- Guitar Hero Honing in on the importance of Gibson guitar that bears it's inventor's name, Mark Silva from The Swamp says "two electric guitars that emerged from the 1950s, the Les Paul and the Fender Stratocaster, remain the two finest instruments available today. All you have to do is look at who's playing them." The National Review's Mark Hemingway agrees, adding, "It would be hard to overstate the influence of his guitars— there are few things that have a more iconic American design than a Les Paul, and his guitars have been played by a who's who of rock and country musicians."
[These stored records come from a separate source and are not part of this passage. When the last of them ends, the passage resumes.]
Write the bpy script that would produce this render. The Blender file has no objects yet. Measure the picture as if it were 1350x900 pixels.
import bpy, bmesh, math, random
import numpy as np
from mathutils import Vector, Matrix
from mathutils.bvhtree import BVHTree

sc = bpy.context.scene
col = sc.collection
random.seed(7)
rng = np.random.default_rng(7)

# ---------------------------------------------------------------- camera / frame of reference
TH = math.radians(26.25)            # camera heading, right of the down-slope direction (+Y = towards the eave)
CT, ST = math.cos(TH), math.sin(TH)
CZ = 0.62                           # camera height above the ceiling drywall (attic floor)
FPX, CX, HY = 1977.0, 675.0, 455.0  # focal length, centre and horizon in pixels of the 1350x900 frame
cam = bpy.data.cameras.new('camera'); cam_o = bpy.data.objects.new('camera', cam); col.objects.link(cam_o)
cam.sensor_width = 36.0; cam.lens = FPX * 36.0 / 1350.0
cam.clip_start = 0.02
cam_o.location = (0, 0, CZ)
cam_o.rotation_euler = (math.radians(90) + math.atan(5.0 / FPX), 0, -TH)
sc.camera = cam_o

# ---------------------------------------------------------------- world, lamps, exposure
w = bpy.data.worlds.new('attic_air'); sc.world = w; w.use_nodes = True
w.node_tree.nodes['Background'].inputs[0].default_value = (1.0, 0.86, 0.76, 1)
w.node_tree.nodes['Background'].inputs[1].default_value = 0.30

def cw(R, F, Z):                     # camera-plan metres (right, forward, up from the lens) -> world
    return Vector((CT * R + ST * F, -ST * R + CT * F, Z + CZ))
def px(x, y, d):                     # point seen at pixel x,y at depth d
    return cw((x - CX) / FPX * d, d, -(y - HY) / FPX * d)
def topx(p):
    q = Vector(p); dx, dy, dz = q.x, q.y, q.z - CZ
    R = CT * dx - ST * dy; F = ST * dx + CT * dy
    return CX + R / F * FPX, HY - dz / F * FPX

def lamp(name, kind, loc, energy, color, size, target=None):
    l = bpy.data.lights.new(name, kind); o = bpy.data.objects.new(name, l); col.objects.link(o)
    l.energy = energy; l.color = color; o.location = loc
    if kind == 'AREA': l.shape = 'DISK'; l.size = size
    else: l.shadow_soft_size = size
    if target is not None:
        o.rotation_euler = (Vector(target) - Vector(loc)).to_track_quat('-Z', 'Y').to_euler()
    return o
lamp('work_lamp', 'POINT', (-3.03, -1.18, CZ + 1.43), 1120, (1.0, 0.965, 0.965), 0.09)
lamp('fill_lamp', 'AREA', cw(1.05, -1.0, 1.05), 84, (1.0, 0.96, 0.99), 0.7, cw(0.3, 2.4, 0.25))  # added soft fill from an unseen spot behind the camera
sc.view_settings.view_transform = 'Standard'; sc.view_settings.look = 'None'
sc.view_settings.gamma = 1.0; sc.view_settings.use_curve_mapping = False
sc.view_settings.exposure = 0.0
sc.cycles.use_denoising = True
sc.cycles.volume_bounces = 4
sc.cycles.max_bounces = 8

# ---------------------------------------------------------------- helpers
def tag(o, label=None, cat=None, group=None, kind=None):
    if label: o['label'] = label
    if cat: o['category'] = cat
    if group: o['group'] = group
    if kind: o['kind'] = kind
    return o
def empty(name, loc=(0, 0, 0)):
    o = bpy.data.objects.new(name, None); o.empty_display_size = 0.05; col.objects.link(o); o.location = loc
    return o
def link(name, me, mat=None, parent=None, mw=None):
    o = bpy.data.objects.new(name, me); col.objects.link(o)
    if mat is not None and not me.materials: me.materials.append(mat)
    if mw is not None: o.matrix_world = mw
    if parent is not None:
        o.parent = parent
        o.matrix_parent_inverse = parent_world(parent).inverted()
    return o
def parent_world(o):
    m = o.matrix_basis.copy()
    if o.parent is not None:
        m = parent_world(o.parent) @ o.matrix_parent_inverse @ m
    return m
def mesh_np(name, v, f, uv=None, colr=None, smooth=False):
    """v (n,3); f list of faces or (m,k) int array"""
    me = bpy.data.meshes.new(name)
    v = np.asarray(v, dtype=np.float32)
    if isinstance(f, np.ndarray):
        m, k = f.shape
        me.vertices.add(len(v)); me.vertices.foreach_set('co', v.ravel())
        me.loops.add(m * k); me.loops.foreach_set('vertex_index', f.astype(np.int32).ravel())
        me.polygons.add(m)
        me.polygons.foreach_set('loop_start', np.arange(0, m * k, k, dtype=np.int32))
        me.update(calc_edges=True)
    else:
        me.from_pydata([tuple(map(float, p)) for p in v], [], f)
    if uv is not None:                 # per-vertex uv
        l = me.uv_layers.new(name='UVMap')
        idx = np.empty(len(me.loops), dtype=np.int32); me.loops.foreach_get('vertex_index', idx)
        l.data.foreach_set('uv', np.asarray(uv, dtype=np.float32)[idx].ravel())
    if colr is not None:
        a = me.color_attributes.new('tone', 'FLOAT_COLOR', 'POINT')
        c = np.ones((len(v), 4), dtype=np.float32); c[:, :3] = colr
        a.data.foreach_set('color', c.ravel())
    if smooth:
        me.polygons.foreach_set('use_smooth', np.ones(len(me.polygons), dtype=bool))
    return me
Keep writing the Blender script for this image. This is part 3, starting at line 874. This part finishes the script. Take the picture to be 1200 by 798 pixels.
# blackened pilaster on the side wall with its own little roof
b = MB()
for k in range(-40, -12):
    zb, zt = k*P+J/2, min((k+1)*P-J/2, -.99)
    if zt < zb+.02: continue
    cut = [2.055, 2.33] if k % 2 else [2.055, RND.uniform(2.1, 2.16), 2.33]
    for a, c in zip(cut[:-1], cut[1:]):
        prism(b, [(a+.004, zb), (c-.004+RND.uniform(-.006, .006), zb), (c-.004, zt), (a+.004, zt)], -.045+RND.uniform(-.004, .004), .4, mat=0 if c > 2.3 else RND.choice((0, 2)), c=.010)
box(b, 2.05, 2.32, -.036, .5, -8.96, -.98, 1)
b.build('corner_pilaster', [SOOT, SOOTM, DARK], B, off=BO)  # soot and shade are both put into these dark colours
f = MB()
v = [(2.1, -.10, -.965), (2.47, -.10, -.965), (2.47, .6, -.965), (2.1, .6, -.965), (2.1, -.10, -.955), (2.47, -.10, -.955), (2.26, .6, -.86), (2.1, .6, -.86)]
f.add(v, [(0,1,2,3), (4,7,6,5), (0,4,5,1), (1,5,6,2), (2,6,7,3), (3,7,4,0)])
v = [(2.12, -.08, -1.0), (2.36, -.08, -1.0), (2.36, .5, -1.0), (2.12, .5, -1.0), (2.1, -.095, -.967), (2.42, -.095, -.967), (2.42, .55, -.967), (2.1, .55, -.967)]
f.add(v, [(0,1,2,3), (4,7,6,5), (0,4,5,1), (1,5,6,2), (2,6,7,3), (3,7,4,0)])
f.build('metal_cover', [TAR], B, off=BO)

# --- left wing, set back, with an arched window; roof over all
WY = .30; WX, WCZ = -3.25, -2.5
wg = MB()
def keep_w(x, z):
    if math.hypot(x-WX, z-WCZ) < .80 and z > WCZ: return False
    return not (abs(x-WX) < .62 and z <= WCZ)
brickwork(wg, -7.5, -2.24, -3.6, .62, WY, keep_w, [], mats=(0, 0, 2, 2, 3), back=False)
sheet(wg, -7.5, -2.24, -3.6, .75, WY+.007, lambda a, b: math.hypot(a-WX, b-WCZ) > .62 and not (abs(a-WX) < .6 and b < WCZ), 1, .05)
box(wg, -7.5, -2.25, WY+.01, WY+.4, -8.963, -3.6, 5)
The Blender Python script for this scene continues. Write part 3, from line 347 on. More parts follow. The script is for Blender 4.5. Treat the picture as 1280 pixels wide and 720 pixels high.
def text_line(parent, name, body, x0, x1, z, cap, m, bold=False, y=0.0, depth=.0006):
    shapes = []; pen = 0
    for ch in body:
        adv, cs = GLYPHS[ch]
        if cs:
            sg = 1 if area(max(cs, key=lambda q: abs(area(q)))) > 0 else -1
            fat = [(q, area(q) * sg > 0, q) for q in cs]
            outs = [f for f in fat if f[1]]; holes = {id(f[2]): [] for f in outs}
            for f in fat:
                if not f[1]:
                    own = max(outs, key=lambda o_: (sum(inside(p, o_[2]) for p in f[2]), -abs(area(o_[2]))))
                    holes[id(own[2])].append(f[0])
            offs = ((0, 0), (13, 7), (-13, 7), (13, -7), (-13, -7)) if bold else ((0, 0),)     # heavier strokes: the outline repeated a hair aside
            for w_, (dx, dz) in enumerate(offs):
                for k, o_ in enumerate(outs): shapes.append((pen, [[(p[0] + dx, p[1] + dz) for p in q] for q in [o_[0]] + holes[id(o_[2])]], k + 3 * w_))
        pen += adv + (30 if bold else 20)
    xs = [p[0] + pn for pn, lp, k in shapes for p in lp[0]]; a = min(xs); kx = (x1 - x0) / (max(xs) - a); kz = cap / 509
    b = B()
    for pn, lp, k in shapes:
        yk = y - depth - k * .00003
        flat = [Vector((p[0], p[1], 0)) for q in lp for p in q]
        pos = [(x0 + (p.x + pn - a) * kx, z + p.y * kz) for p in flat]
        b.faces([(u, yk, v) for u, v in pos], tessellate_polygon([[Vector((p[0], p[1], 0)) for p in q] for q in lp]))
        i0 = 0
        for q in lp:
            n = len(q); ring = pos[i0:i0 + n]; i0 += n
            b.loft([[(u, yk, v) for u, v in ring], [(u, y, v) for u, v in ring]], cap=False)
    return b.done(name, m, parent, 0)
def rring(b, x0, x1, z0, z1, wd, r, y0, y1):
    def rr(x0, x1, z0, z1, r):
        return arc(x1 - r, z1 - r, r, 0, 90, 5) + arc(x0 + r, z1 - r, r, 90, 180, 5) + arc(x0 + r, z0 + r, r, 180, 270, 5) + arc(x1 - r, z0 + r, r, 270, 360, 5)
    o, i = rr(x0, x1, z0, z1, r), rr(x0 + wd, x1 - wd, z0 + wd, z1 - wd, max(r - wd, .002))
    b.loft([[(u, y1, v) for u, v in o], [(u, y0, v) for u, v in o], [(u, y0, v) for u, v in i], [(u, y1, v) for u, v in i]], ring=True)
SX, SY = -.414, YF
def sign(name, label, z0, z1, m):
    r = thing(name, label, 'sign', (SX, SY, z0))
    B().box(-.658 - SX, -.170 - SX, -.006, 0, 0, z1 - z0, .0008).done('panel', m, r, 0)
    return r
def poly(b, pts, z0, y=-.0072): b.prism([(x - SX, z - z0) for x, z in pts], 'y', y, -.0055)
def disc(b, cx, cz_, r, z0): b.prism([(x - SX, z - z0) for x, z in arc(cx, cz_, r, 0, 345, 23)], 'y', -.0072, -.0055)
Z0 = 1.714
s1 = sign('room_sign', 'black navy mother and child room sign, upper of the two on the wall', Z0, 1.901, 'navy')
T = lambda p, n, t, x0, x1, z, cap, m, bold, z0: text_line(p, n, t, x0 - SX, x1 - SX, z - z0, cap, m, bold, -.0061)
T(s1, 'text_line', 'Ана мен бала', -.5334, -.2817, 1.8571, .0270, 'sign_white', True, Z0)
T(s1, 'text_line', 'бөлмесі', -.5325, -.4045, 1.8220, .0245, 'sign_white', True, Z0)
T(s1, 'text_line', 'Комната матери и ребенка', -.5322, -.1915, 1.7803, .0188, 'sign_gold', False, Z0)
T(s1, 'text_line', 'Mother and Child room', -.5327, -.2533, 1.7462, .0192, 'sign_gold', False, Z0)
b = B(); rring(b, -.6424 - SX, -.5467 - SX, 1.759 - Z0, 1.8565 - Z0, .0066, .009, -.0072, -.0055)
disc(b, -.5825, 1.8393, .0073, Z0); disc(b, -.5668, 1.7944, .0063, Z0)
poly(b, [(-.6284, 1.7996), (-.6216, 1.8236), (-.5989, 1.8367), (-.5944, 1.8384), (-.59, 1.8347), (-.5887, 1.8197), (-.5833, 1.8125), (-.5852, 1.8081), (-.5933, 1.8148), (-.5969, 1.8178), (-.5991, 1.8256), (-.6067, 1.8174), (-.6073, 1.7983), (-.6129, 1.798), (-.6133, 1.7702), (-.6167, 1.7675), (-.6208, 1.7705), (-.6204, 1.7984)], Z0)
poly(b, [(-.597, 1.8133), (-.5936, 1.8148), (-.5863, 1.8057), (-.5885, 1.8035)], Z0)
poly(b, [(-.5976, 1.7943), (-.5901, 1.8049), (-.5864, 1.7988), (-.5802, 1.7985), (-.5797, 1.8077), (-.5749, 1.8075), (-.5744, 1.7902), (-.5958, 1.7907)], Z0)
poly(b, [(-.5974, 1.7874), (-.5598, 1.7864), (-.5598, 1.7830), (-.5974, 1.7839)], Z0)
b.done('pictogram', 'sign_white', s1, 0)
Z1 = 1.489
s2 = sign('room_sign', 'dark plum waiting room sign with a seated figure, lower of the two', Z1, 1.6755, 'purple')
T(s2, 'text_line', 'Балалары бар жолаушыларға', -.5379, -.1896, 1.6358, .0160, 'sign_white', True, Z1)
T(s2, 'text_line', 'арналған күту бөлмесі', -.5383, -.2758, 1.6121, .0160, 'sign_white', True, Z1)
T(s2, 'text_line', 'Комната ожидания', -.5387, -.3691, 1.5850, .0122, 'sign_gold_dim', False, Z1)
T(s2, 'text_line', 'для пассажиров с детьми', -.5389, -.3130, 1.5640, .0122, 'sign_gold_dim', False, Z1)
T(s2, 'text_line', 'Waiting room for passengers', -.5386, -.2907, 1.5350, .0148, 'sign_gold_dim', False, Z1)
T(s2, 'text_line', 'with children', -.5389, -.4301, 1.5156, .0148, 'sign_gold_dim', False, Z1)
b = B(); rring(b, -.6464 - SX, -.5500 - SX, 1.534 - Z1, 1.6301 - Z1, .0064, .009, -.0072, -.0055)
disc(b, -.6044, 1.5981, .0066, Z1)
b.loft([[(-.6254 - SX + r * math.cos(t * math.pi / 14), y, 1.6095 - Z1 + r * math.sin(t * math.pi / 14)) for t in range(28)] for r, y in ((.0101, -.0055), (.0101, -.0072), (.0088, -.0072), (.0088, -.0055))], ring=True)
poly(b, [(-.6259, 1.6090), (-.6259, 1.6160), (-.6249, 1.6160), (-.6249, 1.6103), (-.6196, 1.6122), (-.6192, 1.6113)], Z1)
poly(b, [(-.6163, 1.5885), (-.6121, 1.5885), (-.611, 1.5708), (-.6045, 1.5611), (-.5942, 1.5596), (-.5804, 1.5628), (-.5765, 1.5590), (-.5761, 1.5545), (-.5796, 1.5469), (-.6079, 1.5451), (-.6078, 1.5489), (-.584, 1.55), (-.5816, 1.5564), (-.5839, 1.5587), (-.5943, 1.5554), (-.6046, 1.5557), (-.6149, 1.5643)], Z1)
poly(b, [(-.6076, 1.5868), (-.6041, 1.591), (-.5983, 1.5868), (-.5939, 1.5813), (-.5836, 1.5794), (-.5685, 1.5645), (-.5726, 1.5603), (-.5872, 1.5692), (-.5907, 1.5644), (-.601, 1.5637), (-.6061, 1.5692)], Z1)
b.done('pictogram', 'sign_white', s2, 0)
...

- Recording King Gawker's John Cook makes a case for the influence of Paul's groundbreaking recoding device, which allows singers to record multiple tracks and lay them on top of one another to get a more well-rounded sound, saying, "Multi-tracking is recording—without that innovation, there would have been no White Album, no Radiohead, no nothing." Reason Magazine also singles out Paul's eight-track invention, saying it "put the D into DIY while allowing bands like the Beatles to make lasting works of art."
- Choice Chanter Dave Bry from The Awl pushes Paul's musicianship over everything else and provides a black and white clip of Paul singing 1951's "The World Is Waiting for the Sunrise," a song he rocorded with his wife, Mary Ford. Likewise, Time Out New York tips its hat to the crooner with a clip of "How High The Moon."
Voice from the Past The L.A. Times is running Michael Walker's 1991 story about Paul's struggle with his inabilities to play live and Esquire's John H. Richardson has an interview from last year in which Paul reminisces about how he began and ruminates on the state of music today.